COCKERILL, WILLIAM (1759-1832), Anglo-French inventor and machinist, was born in England in 1759. He went to Belgium as a simple mechanic, and in 1799 constructed at Verviers the first wool-carding and wool-spinning machines on the continent. In 1807 he established a large machine workshop at Liége. Orders soon poured in on him from all over Europe, and he amassed a large fortune. In 1810 he was granted the rights of naturalization by Napoleon I., and in 1812 handed over the management of his business to his youngest son, John Cockerill (1790-1840).
Thanks to his own energy and ability, aided by the influence of King William I. of the Netherlands, John Cockerill largely extended his father’s business. King William secured him a site at Seraing, where he built large works, including an iron-foundry and blast furnace. The construction of the Belgian railways in 1834 gave a great impetus to these works, branches of which had already been opened in France, Germany and Poland.
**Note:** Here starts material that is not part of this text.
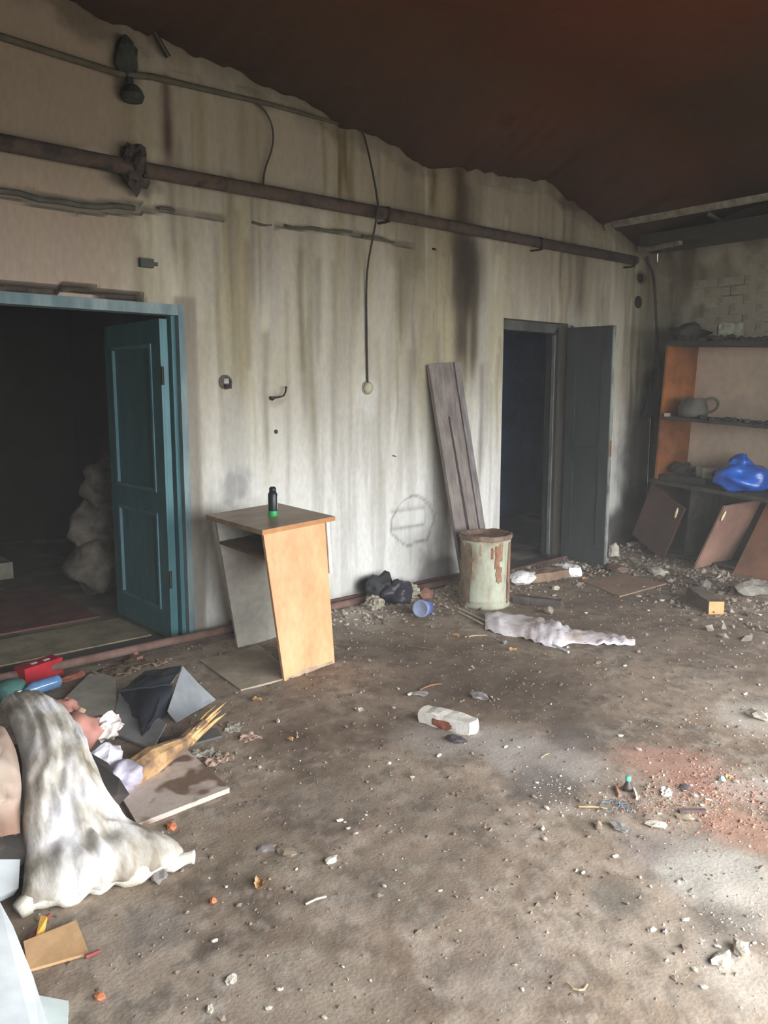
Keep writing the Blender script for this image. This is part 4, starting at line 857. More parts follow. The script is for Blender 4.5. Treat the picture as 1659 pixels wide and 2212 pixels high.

In 1838 Cockerill met with a carriage accident which nearly proved fatal, and the prospect of his loss resulted in the credit of the firm being so badly shaken that in 1839 it was compelled to go into liquidation, the liabilities being estimated at 26 millions of francs, the assets at 18 millions. This reverse, however, was only temporary. John Cockerill had practically concluded negotiations to construct the Russian government railways, when his constitution, undermined by overwork, broke down. He died at Warsaw on the 19th of June 1840. The iron works, among the largest in Europe, are still carried on under the name of La Société Cockerill at Seraing (q.v.).